== Dataset section
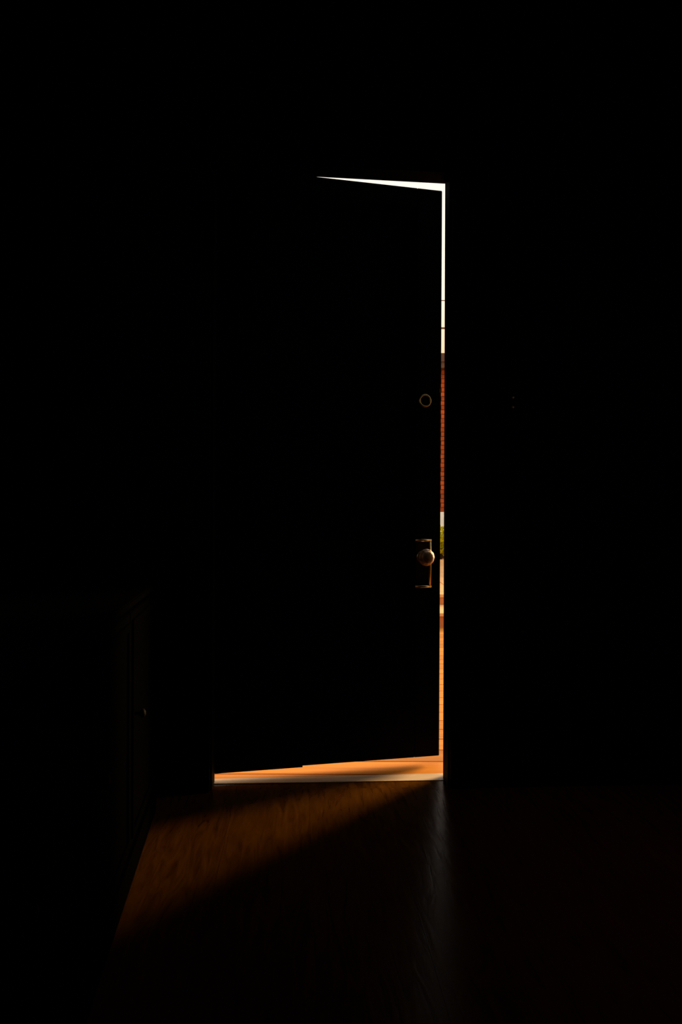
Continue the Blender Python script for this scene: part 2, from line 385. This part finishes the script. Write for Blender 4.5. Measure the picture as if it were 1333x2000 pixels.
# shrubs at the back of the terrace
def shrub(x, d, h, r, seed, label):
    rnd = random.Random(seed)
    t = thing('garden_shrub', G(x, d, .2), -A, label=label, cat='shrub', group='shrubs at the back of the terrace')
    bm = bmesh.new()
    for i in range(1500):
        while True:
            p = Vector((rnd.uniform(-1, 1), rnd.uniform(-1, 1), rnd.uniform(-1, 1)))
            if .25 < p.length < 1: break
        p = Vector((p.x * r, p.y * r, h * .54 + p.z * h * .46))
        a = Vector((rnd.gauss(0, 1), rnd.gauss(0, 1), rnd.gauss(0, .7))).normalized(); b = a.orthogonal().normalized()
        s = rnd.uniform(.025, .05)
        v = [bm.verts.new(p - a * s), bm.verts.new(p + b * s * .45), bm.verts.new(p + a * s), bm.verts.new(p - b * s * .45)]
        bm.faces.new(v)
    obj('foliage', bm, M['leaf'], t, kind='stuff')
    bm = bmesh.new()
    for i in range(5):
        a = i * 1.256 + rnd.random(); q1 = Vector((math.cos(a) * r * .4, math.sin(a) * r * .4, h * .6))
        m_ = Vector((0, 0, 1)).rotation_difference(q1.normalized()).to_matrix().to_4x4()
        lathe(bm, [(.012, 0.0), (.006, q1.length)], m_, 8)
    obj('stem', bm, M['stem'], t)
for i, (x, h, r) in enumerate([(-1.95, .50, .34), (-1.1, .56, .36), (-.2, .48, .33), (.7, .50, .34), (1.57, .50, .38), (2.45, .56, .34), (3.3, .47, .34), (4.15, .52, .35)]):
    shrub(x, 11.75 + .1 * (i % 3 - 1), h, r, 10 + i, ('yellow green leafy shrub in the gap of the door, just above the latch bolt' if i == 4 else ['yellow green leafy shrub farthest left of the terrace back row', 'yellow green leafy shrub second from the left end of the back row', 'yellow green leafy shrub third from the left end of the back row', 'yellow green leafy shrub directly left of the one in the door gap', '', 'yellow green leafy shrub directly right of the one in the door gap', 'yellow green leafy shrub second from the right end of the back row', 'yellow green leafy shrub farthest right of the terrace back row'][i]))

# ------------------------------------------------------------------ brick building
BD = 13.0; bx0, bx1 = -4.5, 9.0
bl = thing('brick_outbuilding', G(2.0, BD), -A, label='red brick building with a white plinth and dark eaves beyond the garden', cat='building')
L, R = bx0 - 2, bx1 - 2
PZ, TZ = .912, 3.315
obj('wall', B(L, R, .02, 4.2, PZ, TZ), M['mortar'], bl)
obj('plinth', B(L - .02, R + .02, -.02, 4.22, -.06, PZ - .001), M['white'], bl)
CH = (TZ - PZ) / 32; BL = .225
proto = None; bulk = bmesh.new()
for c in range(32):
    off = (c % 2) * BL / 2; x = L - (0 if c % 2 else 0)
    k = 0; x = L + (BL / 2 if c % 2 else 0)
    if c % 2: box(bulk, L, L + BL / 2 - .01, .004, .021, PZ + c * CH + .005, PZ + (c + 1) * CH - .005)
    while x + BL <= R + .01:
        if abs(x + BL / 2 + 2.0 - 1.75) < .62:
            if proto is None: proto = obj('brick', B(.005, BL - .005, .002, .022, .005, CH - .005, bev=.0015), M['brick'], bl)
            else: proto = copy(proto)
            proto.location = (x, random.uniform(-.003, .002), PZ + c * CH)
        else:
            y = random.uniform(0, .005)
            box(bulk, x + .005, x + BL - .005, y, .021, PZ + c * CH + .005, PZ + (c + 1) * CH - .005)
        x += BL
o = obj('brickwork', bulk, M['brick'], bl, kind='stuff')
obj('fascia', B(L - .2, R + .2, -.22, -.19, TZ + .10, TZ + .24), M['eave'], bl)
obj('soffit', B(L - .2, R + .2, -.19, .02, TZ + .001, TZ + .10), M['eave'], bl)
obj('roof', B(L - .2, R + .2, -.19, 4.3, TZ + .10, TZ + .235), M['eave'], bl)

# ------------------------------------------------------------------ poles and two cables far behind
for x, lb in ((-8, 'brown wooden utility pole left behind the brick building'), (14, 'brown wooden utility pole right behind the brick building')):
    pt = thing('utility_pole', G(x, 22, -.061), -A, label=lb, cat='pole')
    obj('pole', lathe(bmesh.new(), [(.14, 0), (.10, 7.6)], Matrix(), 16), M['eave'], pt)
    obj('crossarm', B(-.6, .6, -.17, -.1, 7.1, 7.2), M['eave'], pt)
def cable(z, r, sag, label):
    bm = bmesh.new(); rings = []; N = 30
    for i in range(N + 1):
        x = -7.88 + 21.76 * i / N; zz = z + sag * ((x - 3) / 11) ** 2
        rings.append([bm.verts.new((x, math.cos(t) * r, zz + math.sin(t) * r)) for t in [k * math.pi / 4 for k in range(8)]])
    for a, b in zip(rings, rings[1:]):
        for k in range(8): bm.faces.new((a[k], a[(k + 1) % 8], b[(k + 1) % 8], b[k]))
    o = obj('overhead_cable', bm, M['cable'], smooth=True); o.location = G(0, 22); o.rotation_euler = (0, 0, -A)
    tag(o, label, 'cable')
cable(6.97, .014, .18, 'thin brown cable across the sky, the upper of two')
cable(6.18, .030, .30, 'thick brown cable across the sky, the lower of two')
====
Challenge: The data above needs to be retyped exactly, with the images left out.

Answer to the task:
Continue the Blender Python script for this scene: part 2, from line 385. This part finishes the script. Write for Blender 4.5. Measure the picture as if it were 1333x2000 pixels.
# shrubs at the back of the terrace
def shrub(x, d, h, r, seed, label):
    rnd = random.Random(seed)
    t = thing('garden_shrub', G(x, d, .2), -A, label=label, cat='shrub', group='shrubs at the back of the terrace')
    bm = bmesh.new()
    for i in range(1500):
        while True:
            p = Vector((rnd.uniform(-1, 1), rnd.uniform(-1, 1), rnd.uniform(-1, 1)))
            if .25 < p.length < 1: break
        p = Vector((p.x * r, p.y * r, h * .54 + p.z * h * .46))
        a = Vector((rnd.gauss(0, 1), rnd.gauss(0, 1), rnd.gauss(0, .7))).normalized(); b = a.orthogonal().normalized()
        s = rnd.uniform(.025, .05)
        v = [bm.verts.new(p - a * s), bm.verts.new(p + b * s * .45), bm.verts.new(p + a * s), bm.verts.new(p - b * s * .45)]
        bm.faces.new(v)
    obj('foliage', bm, M['leaf'], t, kind='stuff')
    bm = bmesh.new()
    for i in range(5):
        a = i * 1.256 + rnd.random(); q1 = Vector((math.cos(a) * r * .4, math.sin(a) * r * .4, h * .6))
        m_ = Vector((0, 0, 1)).rotation_difference(q1.normalized()).to_matrix().to_4x4()
        lathe(bm, [(.012, 0.0), (.006, q1.length)], m_, 8)
    obj('stem', bm, M['stem'], t)
for i, (x, h, r) in enumerate([(-1.95, .50, .34), (-1.1, .56, .36), (-.2, .48, .33), (.7, .50, .34), (1.57, .50, .38), (2.45, .56, .34), (3.3, .47, .34), (4.15, .52, .35)]):
    shrub(x, 11.75 + .1 * (i % 3 - 1), h, r, 10 + i, ('yellow green leafy shrub in the gap of the door, just above the latch bolt' if i == 4 else ['yellow green leafy shrub farthest left of the terrace back row', 'yellow green leafy shrub second from the left end of the back row', 'yellow green leafy shrub third from the left end of the back row', 'yellow green leafy shrub directly left of the one in the door gap', '', 'yellow green leafy shrub directly right of the one in the door gap', 'yellow green leafy shrub second from the right end of the back row', 'yellow green leafy shrub farthest right of the terrace back row'][i]))

# ------------------------------------------------------------------ brick building
BD = 13.0; bx0, bx1 = -4.5, 9.0
bl = thing('brick_outbuilding', G(2.0, BD), -A, label='red brick building with a white plinth and dark eaves beyond the garden', cat='building')
L, R = bx0 - 2, bx1 - 2
PZ, TZ = .912, 3.315
obj('wall', B(L, R, .02, 4.2, PZ, TZ), M['mortar'], bl)
obj('plinth', B(L - .02, R + .02, -.02, 4.22, -.06, PZ - .001), M['white'], bl)
CH = (TZ - PZ) / 32; BL = .225
proto = None; bulk = bmesh.new()
for c in range(32):
    off = (c % 2) * BL / 2; x = L - (0 if c % 2 else 0)
    k = 0; x = L + (BL / 2 if c % 2 else 0)
    if c % 2: box(bulk, L, L + BL / 2 - .01, .004, .021, PZ + c * CH + .005, PZ + (c + 1) * CH - .005)
    while x + BL <= R + .01:
        if abs(x + BL / 2 + 2.0 - 1.75) < .62:
            if proto is None: proto = obj('brick', B(.005, BL - .005, .002, .022, .005, CH - .005, bev=.0015), M['brick'], bl)
            else: proto = copy(proto)
            proto.location = (x, random.uniform(-.003, .002), PZ + c * CH)
        else:
            y = random.uniform(0, .005)
            box(bulk, x + .005, x + BL - .005, y, .021, PZ + c * CH + .005, PZ + (c + 1) * CH - .005)
        x += BL
o = obj('brickwork', bulk, M['brick'], bl, kind='stuff')
obj('fascia', B(L - .2, R + .2, -.22, -.19, TZ + .10, TZ + .24), M['eave'], bl)
obj('soffit', B(L - .2, R + .2, -.19, .02, TZ + .001, TZ + .10), M['eave'], bl)
obj('roof', B(L - .2, R + .2, -.19, 4.3, TZ + .10, TZ + .235), M['eave'], bl)

# ------------------------------------------------------------------ poles and two cables far behind
for x, lb in ((-8, 'brown wooden utility pole left behind the brick building'), (14, 'brown wooden utility pole right behind the brick building')):
    pt = thing('utility_pole', G(x, 22, -.061), -A, label=lb, cat='pole')
    obj('pole', lathe(bmesh.new(), [(.14, 0), (.10, 7.6)], Matrix(), 16), M['eave'], pt)
    obj('crossarm', B(-.6, .6, -.17, -.1, 7.1, 7.2), M['eave'], pt)
def cable(z, r, sag, label):
    bm = bmesh.new(); rings = []; N = 30
    for i in range(N + 1):
        x = -7.88 + 21.76 * i / N; zz = z + sag * ((x - 3) / 11) ** 2
        rings.append([bm.verts.new((x, math.cos(t) * r, zz + math.sin(t) * r)) for t in [k * math.pi / 4 for k in range(8)]])
    for a, b in zip(rings, rings[1:]):
        for k in range(8): bm.faces.new((a[k], a[(k + 1) % 8], b[(k + 1) % 8], b[k]))
    o = obj('overhead_cable', bm, M['cable'], smooth=True); o.location = G(0, 22); o.rotation_euler = (0, 0, -A)
    tag(o, label, 'cable')
cable(6.97, .014, .18, 'thin brown cable across the sky, the upper of two')
cable(6.18, .030, .30, 'thick brown cable across the sky, the lower of two')